Is the vent going up at least 450 mm above the F&E level?
Tony
I see above as a plumbing issue rather than what the boiler change has done.
If the water level in the vent drops, it is because the vent is on the suction side of the pump. The F+E pipe will be on the positive side of the pump. When the pump runs, water is pulled down in the vent and pushed up the F+E pipe into the cistern. If the F+E pipe was indeed blocked, water in the vent would not dip (unless an air bubble in the system could absorb rise in pressure).
When pump stops, system water finds its own level. Water in the vent rushes up the vent, past the level of the water in the header tank to spurt out before settling at the same level as the header tank water
Positioning of the two pipes to the header tank, in relation to the pump, is incorrect. These pipes are influenced by the pump. I as a heating engineer would be looking at the plumbing runs to ensure pump is located in the correct position.
Well, that's how it's plumbed and it does pump over. It's always been a pumped system - the house is only 10 years old and we moved into it from new.It looks to me the system was originally a gravity HW system with pumped heating zone, which has been converted to fully pumped without plumbing alterations. Often (for gravity HW systems) the pump was fitted in the return from the rads, but with no mechanical force (like a pump) in the gravity loop, system functioned correctly. Be aware, feed and vents would have been connected to the system at or near the indirect coil (not influenced by pump)
When a gravity HW zone is converted to fully pumped, without remodelling the F+E and vent locations, pump over is often the result (in this case suction- same thing)
Visualise a feed connection on a boiler. Let the pipe plumbed to this connection have two tees fitted to it (max 150mm between tees). First tee (branch 22mm) is connected to the vent pipe, second tee (15 branch) connects to F+E pipe. Then comes the pump inlet. Such a pipe run will mean both vent and feed pipes are at the pressure, so even blocked feed pipe, will not result in pump over.
Sure, but we seem to be running out of candidates.I suspect this problem has always been there but new boiler characteristics have brought to light an existent anomaly.
Also, watching it do it, the water has plenty of lime scale in it - both dissolved and in flakes.
Peering into the F&E tank with a 1,000,000cd halogen lamp can be quite revealing. Of course I'm only guessing, but the water is milky white with white flakes - just like looking into a scaled-up kettle. Our water is chronic with lime here in Dorset. This is after the system was over-pumping and overflowing for a while so plenty of fresh water has been through I guess.Also, watching it do it, the water has plenty of lime scale in it - both dissolved and in flakes.
How can you watch water and know whats dissolved in it?
Any flakes are most unlikely to be lime scale which is whitish!
I would expect that any dirt is primarily metal oxides!
In any case any visible particles indicate a serious contamination issue and the likelyhood of much pipe blockage.
I thought you had said that it had been power flushed.
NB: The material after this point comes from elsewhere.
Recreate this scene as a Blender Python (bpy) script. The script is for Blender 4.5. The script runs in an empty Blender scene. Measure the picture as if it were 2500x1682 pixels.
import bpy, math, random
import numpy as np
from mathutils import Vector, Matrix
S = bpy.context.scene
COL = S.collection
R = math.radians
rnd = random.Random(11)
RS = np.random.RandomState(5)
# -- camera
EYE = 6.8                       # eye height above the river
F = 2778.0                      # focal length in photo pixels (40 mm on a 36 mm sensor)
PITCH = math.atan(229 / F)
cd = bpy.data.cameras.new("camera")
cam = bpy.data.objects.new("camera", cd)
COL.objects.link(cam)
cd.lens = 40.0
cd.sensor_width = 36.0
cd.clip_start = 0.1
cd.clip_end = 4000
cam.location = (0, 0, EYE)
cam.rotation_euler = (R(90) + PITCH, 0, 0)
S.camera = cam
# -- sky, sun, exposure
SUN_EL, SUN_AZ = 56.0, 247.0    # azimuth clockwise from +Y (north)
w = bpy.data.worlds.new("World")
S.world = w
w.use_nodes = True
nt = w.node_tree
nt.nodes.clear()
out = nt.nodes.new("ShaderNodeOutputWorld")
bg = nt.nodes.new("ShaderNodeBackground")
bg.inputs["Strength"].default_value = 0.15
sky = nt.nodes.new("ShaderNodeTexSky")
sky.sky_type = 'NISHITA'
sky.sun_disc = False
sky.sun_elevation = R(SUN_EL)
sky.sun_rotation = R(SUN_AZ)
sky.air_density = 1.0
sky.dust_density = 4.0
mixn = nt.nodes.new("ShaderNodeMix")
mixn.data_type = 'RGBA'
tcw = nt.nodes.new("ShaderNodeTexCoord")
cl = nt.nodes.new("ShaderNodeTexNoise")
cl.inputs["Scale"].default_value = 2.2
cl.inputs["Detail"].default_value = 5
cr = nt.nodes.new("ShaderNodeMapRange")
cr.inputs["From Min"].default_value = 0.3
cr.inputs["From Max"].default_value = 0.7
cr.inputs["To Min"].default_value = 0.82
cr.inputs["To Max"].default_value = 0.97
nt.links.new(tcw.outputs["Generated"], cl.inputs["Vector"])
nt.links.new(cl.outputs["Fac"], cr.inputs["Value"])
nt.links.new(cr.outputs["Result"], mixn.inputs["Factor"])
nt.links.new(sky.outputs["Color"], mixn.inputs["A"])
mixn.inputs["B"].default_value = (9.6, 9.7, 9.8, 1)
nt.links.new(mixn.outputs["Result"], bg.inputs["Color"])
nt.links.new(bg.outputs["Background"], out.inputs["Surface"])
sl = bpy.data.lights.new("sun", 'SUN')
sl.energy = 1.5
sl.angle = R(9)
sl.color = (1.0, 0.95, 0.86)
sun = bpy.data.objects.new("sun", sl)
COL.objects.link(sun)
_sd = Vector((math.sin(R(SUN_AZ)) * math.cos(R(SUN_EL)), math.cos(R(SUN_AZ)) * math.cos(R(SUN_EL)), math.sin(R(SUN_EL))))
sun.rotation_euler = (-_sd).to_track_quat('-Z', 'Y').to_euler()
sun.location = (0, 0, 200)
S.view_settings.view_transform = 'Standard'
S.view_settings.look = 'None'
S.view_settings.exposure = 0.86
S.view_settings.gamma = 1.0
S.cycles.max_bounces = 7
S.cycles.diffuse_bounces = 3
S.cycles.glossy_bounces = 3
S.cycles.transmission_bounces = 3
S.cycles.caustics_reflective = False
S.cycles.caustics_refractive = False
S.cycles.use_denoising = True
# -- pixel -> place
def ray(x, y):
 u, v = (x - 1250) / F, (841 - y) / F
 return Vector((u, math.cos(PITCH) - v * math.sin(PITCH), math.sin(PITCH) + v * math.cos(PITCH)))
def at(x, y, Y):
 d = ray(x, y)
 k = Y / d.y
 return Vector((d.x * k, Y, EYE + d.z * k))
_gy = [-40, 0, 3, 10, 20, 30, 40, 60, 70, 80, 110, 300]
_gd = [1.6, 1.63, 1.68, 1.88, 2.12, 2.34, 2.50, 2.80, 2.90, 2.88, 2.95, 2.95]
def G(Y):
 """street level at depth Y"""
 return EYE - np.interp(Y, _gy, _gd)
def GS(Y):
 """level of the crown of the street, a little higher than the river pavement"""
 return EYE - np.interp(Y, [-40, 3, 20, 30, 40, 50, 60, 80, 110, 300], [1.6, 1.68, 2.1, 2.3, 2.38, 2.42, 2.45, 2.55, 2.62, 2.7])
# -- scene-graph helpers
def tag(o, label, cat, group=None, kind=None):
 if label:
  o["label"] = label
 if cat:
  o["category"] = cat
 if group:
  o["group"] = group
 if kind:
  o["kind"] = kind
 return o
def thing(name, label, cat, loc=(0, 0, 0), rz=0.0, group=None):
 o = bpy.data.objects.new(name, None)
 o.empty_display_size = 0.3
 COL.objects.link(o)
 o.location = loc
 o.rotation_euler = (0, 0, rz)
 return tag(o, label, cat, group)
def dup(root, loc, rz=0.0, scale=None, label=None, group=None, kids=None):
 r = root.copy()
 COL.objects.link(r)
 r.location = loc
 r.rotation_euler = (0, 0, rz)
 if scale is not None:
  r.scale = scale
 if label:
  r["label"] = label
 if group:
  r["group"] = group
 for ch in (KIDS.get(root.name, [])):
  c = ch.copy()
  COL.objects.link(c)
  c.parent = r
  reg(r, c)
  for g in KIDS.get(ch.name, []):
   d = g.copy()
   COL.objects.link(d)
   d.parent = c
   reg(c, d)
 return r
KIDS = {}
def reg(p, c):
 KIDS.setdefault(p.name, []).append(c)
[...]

With noticeable flakes in it then it certainle has not been flushed in any way!
Just out of interest can you advise the make & model of the old boiler please.
my advise would be check that the pump has been fitted the right way. usually an arrow on the pump for direction of flow. the arrow should be pointing towards the 3 way valve. another thing would be to reduce pump speed. usually 3 speed levels with these pumps try the lowest setting first. the old pump may have been set at a slower speed to accomodate existing problems with pipework.
There's two high points of course - one either side of the 3-port. At the moment there's just an auto valve on the HW side. But this seems useless as any air trapped when HW only is going stays in that circuit. only when both CH & HW are running does the air get out and collect in the rads.ive had this problem a few times before when changing open vented boilers. complete headache for the plumber and customer. auto air vents def need to be fitted to the highest point in the airing cuboard! this is a must!!
The height of the "up & over" return loop of the vent pipe should be a minimum of 450mm above the water level in the F&E cistern but, in some cases, may need to be higher.
Both feed and vent go straight up from the pump then along horizontally until they reach the tank.